#### [What you have to do]
Copy out each line exactly; pictures stay out of the copy.

#### [Given information]
━━━━━━━━━━━━━━━━━━━━
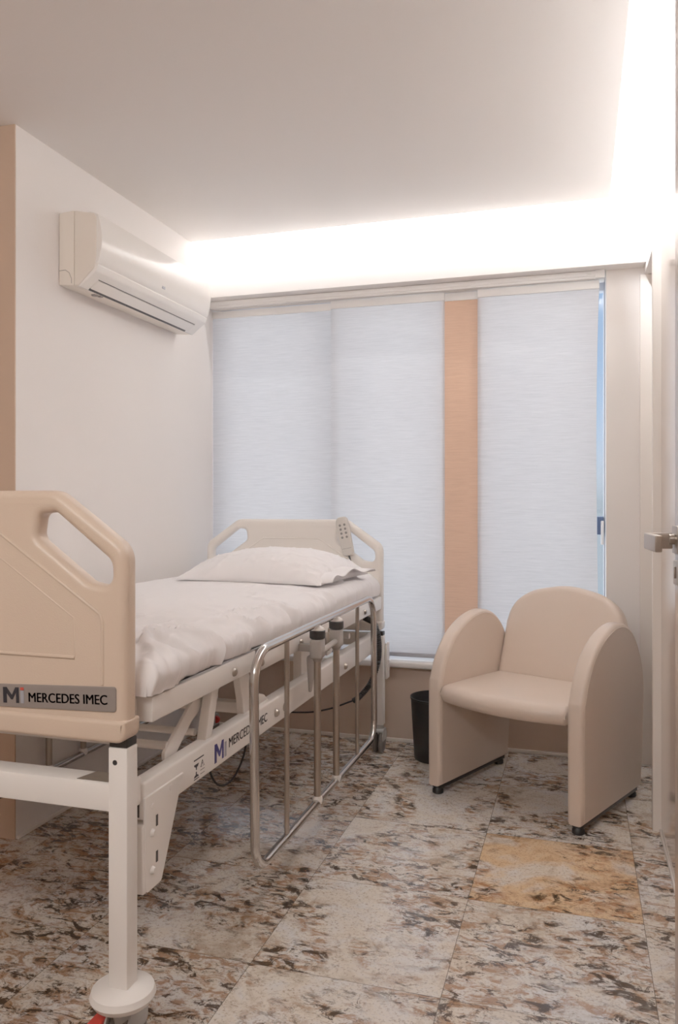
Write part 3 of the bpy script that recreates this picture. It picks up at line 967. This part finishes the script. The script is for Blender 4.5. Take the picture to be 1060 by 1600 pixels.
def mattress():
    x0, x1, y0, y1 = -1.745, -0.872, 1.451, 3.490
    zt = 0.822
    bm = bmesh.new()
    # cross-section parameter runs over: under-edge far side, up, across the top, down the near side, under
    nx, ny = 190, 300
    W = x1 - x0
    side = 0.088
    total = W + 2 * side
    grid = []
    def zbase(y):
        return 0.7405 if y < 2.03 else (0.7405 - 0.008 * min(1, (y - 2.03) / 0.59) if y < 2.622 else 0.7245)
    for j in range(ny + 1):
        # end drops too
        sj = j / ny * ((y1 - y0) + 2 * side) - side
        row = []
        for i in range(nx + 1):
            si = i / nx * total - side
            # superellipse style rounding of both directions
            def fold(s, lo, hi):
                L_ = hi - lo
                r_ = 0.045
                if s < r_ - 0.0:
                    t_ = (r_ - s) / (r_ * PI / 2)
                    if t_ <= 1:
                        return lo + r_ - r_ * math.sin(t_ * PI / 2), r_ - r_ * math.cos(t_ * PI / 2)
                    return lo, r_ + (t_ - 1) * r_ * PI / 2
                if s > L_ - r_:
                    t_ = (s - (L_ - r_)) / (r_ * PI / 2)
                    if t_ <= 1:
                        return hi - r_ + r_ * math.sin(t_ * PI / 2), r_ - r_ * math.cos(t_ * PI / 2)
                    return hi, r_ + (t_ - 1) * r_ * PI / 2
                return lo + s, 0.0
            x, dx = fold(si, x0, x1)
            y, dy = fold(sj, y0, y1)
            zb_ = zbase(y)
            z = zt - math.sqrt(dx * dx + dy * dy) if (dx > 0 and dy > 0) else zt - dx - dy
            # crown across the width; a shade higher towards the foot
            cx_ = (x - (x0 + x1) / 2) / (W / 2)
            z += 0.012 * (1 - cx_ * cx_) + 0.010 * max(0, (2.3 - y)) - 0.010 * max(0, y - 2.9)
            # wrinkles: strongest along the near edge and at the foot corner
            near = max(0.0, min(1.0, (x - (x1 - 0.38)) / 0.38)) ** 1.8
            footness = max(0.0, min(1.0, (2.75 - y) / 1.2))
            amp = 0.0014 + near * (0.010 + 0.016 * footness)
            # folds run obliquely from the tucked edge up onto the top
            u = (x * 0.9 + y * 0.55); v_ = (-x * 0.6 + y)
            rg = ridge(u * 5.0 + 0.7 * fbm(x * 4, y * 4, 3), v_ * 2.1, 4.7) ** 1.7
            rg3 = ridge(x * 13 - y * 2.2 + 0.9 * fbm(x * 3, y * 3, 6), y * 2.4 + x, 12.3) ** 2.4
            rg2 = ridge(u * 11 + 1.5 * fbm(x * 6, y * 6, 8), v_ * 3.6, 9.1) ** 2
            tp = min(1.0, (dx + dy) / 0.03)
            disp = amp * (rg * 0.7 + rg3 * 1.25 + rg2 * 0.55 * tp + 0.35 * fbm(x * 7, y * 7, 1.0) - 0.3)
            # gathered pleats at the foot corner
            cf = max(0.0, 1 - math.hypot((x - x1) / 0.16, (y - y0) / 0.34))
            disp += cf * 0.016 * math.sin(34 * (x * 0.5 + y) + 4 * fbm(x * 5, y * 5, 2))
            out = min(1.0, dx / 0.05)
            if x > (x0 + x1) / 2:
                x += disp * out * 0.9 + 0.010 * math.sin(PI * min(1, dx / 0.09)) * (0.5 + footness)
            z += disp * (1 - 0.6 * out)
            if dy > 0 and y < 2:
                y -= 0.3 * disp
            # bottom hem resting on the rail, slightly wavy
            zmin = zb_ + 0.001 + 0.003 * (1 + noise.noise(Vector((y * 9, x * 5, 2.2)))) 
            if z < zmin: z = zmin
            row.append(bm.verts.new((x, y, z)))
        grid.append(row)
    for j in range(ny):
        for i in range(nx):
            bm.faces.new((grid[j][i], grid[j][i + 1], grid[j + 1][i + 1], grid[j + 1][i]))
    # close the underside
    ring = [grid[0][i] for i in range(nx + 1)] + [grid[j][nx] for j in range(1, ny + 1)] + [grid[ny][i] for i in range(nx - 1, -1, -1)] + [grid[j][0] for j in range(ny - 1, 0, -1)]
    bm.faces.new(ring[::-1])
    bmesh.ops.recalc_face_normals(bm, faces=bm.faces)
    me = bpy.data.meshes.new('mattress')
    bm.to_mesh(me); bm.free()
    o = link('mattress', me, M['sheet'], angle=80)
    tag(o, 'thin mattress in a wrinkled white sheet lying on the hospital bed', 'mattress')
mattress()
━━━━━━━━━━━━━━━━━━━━
#### [The completed task]
Write part 3 of the bpy script that recreates this picture. It picks up at line 967. This part finishes the script. The script is for Blender 4.5. Take the picture to be 1060 by 1600 pixels.
def mattress():
    x0, x1, y0, y1 = -1.745, -0.872, 1.451, 3.490
    zt = 0.822
    bm = bmesh.new()
    # cross-section parameter runs over: under-edge far side, up, across the top, down the near side, under
    nx, ny = 190, 300
    W = x1 - x0
    side = 0.088
    total = W + 2 * side
    grid = []
    def zbase(y):
        return 0.7405 if y < 2.03 else (0.7405 - 0.008 * min(1, (y - 2.03) / 0.59) if y < 2.622 else 0.7245)
    for j in range(ny + 1):
        # end drops too
        sj = j / ny * ((y1 - y0) + 2 * side) - side
        row = []
        for i in range(nx + 1):
            si = i / nx * total - side
            # superellipse style rounding of both directions
            def fold(s, lo, hi):
                L_ = hi - lo
                r_ = 0.045
                if s < r_ - 0.0:
                    t_ = (r_ - s) / (r_ * PI / 2)
                    if t_ <= 1:
                        return lo + r_ - r_ * math.sin(t_ * PI / 2), r_ - r_ * math.cos(t_ * PI / 2)
                    return lo, r_ + (t_ - 1) * r_ * PI / 2
                if s > L_ - r_:
                    t_ = (s - (L_ - r_)) / (r_ * PI / 2)
                    if t_ <= 1:
                        return hi - r_ + r_ * math.sin(t_ * PI / 2), r_ - r_ * math.cos(t_ * PI / 2)
                    return hi, r_ + (t_ - 1) * r_ * PI / 2
                return lo + s, 0.0
            x, dx = fold(si, x0, x1)
            y, dy = fold(sj, y0, y1)
            zb_ = zbase(y)
            z = zt - math.sqrt(dx * dx + dy * dy) if (dx > 0 and dy > 0) else zt - dx - dy
            # crown across the width; a shade higher towards the foot
            cx_ = (x - (x0 + x1) / 2) / (W / 2)
            z += 0.012 * (1 - cx_ * cx_) + 0.010 * max(0, (2.3 - y)) - 0.010 * max(0, y - 2.9)
            # wrinkles: strongest along the near edge and at the foot corner
            near = max(0.0, min(1.0, (x - (x1 - 0.38)) / 0.38)) ** 1.8
            footness = max(0.0, min(1.0, (2.75 - y) / 1.2))
            amp = 0.0014 + near * (0.010 + 0.016 * footness)
            # folds run obliquely from the tucked edge up onto the top
            u = (x * 0.9 + y * 0.55); v_ = (-x * 0.6 + y)
            rg = ridge(u * 5.0 + 0.7 * fbm(x * 4, y * 4, 3), v_ * 2.1, 4.7) ** 1.7
            rg3 = ridge(x * 13 - y * 2.2 + 0.9 * fbm(x * 3, y * 3, 6), y * 2.4 + x, 12.3) ** 2.4
            rg2 = ridge(u * 11 + 1.5 * fbm(x * 6, y * 6, 8), v_ * 3.6, 9.1) ** 2
            tp = min(1.0, (dx + dy) / 0.03)
            disp = amp * (rg * 0.7 + rg3 * 1.25 + rg2 * 0.55 * tp + 0.35 * fbm(x * 7, y * 7, 1.0) - 0.3)
            # gathered pleats at the foot corner
            cf = max(0.0, 1 - math.hypot((x - x1) / 0.16, (y - y0) / 0.34))
            disp += cf * 0.016 * math.sin(34 * (x * 0.5 + y) + 4 * fbm(x * 5, y * 5, 2))
            out = min(1.0, dx / 0.05)
            if x > (x0 + x1) / 2:
                x += disp * out * 0.9 + 0.010 * math.sin(PI * min(1, dx / 0.09)) * (0.5 + footness)
            z += disp * (1 - 0.6 * out)
            if dy > 0 and y < 2:
                y -= 0.3 * disp
            # bottom hem resting on the rail, slightly wavy
            zmin = zb_ + 0.001 + 0.003 * (1 + noise.noise(Vector((y * 9, x * 5, 2.2)))) 
            if z < zmin: z = zmin
            row.append(bm.verts.new((x, y, z)))
        grid.append(row)
    for j in range(ny):
        for i in range(nx):
            bm.faces.new((grid[j][i], grid[j][i + 1], grid[j + 1][i + 1], grid[j + 1][i]))
    # close the underside
    ring = [grid[0][i] for i in range(nx + 1)] + [grid[j][nx] for j in range(1, ny + 1)] + [grid[ny][i] for i in range(nx - 1, -1, -1)] + [grid[j][0] for j in range(ny - 1, 0, -1)]
    bm.faces.new(ring[::-1])
    bmesh.ops.recalc_face_normals(bm, faces=bm.faces)
    me = bpy.data.meshes.new('mattress')
    bm.to_mesh(me); bm.free()
    o = link('mattress', me, M['sheet'], angle=80)
    tag(o, 'thin mattress in a wrinkled white sheet lying on the hospital bed', 'mattress')
mattress()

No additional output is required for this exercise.